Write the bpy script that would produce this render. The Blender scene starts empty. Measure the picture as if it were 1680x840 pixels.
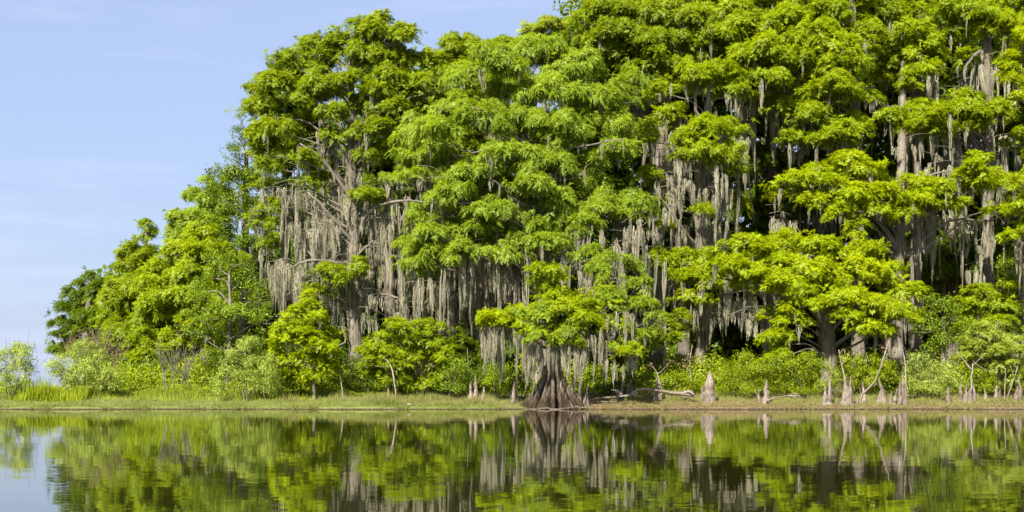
import bpy, math, random
import numpy as np
from mathutils import Vector
rng = np.random.default_rng(11)
random.seed(11)
R = math.radians
C = bpy.context.scene.collection
SC = bpy.context.scene

# ------------------------------------------------------------------ camera
F = 2240.0          # focal length in photo pixels (photo 1680 wide)
HOR = 627.0         # horizon row
CAMZ = 1.6
cam_d = bpy.data.cameras.new('camera')
cam = bpy.data.objects.new('camera', cam_d); C.objects.link(cam)
cam.location = (0, 0, CAMZ); cam.rotation_euler = (R(90), 0, 0)
cam_d.sensor_width = 36; cam_d.lens = F/1680*36
cam_d.shift_y = (HOR-420)/1680
cam_d.clip_start = 0.1; cam_d.clip_end = 6000
SC.camera = cam

# ------------------------------------------------------------------ world, sun, exposure
SUN_EL, SUN_ROT = R(40), R(203)
world = bpy.data.worlds.new('World'); SC.world = world; world.use_nodes = True
wt = world.node_tree; wn = wt.nodes; wl = wt.links; wn.clear()
sky = wn.new('ShaderNodeTexSky'); sky.sky_type = 'NISHITA'; sky.sun_disc = False
sky.sun_elevation = SUN_EL; sky.sun_rotation = SUN_ROT
sky.air_density = 1.0; sky.dust_density = 1.6; sky.ozone_density = 1.6; sky.altitude = 0
tc = wn.new('ShaderNodeTexCoord')
mp = wn.new('ShaderNodeMapping'); mp.inputs['Scale'].default_value = (1.2, 1.2, 9)
mp.inputs['Rotation'].default_value = (0, R(9), 0)
ns = wn.new('ShaderNodeTexNoise'); ns.inputs['Scale'].default_value = 2.3; ns.inputs['Detail'].default_value = 7
ns.inputs['Roughness'].default_value = 0.62
rp = wn.new('ShaderNodeMapRange'); rp.inputs['From Min'].default_value = 0.46; rp.inputs['From Max'].default_value = 0.85
rp.inputs['To Min'].default_value = 0.0; rp.inputs['To Max'].default_value = 0.5
mx = wn.new('ShaderNodeMix'); mx.data_type = 'RGBA'
mx.inputs['B'].default_value = (7.6, 8.3, 10.2, 1)
veil = wn.new('ShaderNodeMix'); veil.data_type = 'RGBA'; veil.inputs['Factor'].default_value = 0.55
veil.inputs['B'].default_value = (5.2, 6.35, 9.7, 1)
bg = wn.new('ShaderNodeBackground'); bg.inputs['Strength'].default_value = 0.050
ow = wn.new('ShaderNodeOutputWorld')
wl.new(tc.outputs['Generated'], mp.inputs['Vector']); wl.new(mp.outputs['Vector'], ns.inputs['Vector'])
wl.new(ns.outputs['Fac'], rp.inputs['Value']); wl.new(rp.outputs['Result'], mx.inputs['Factor'])
wl.new(sky.outputs['Color'], veil.inputs['A']); wl.new(veil.outputs['Result'], mx.inputs['A'])
wl.new(mx.outputs['Result'], bg.inputs['Color']); wl.new(bg.outputs['Background'], ow.inputs['Surface'])
sun_d = bpy.data.lights.new('sun', 'SUN'); sun_d.energy = 5.0; sun_d.angle = R(0.55); sun_d.color = (1.0, 0.955, 0.87)
sun = bpy.data.objects.new('sun', sun_d); C.objects.link(sun)
sdir = Vector((math.sin(SUN_ROT)*math.cos(SUN_EL), math.cos(SUN_ROT)*math.cos(SUN_EL), math.sin(SUN_EL)))
sun.rotation_euler = sdir.to_track_quat('Z', 'Y').to_euler(); sun.location = sdir*60
SC.view_settings.view_transform = 'Standard'; SC.view_settings.look = 'None'
SC.view_settings.exposure = 1.3; SC.view_settings.gamma = 1.0
SC.render.engine = 'CYCLES'
SC.cycles.max_bounces = 8; SC.cycles.diffuse_bounces = 3; SC.cycles.transmission_bounces = 4; SC.cycles.glossy_bounces = 3
SC.cycles.sample_clamp_indirect = 6

# ------------------------------------------------------------------ materials
def mat(name):
    m = bpy.data.materials.new(name); m.use_nodes = True
    return m, m.node_tree.nodes, m.node_tree.links, m.node_tree.nodes['Principled BSDF']
def N(nodes, typ, **kw):
    n = nodes.new(typ)
    for k, v in kw.items(): n.inputs[k].default_value = v
    return n
def ramp(nodes, stops):
    r = nodes.new('ShaderNodeValToRGB'); e = r.color_ramp.elements
    while len(e) < len(stops): e.new(0.5)
    for el, (p, c) in zip(e, stops): el.position = p; el.color = (*c, 1)
    return r
def leaf_mat(name, c1, c2, c3, trans=0.48, nscale=0.3, third=0.12):
    """leaf: colour by clump noise and by single leaf, thin translucent blade"""
    m, n, l, b = mat(name)
    n.remove(b)
    geo = n.new('ShaderNodeNewGeometry'); tcx = n.new('ShaderNodeTexCoord')
    no = N(n, 'ShaderNodeTexNoise', Scale=nscale, Detail=3.0)
    l.new(geo.outputs['Position'], no.inputs['Vector'])
    add = n.new('ShaderNodeMath'); add.operation = 'MULTIPLY_ADD'; add.inputs[1].default_value = 0.45
    l.new(geo.outputs['Random Per Island'], add.inputs[0])
    sub = n.new('ShaderNodeMath'); sub.operation = 'SUBTRACT'; sub.inputs[1].default_value = 0.24
    l.new(no.outputs['Fac'], sub.inputs[0]); l.new(sub.outputs[0], add.inputs[2])
    r = ramp(n, [(0.12, c1), (0.62, c2), (0.62+third, c2), (1.0, c3)])
    l.new(add.outputs[0], r.inputs['Fac'])
    d = n.new('ShaderNodeBsdfDiffuse'); t = n.new('ShaderNodeBsdfTranslucent'); g = n.new('ShaderNodeBsdfGlossy')
    g.inputs['Roughness'].default_value = 0.45; g.inputs['Color'].default_value = (0.9, 0.95, 0.85, 1)
    hs = n.new('ShaderNodeHueSaturation'); hs.inputs['Hue'].default_value = 0.485; hs.inputs['Saturation'].default_value = 1.1
    hs.inputs['Value'].default_value = 1.15
    l.new(r.outputs['Color'], d.inputs['Color']); l.new(r.outputs['Color'], hs.inputs['Color']); l.new(hs.outputs['Color'], t.inputs['Color'])
    m1 = n.new('ShaderNodeMixShader'); m1.inputs[0].default_value = trans
    l.new(d.outputs[0], m1.inputs[1]); l.new(t.outputs[0], m1.inputs[2])
    m2 = n.new('ShaderNodeMixShader'); m2.inputs[0].default_value = 0.015
    l.new(m1.outputs[0], m2.inputs[1]); l.new(g.outputs[0], m2.inputs[2])
    l.new(m2.outputs[0], n['Material Output'].inputs['Surface'])
    return m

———

_BRIEF_
Repeat only the lines from the beginning of the material through the line containing "SC = bpy.context.scene", both ends kept, leaving pictures out.

_RESPONSE TO THE EXERCISE_
Write the bpy script that would produce this render. The Blender scene starts empty. Measure the picture as if it were 1680x840 pixels.
import bpy, math, random
import numpy as np
from mathutils import Vector
rng = np.random.default_rng(11)
random.seed(11)
R = math.radians
C = bpy.context.scene.collection
SC = bpy.context.scene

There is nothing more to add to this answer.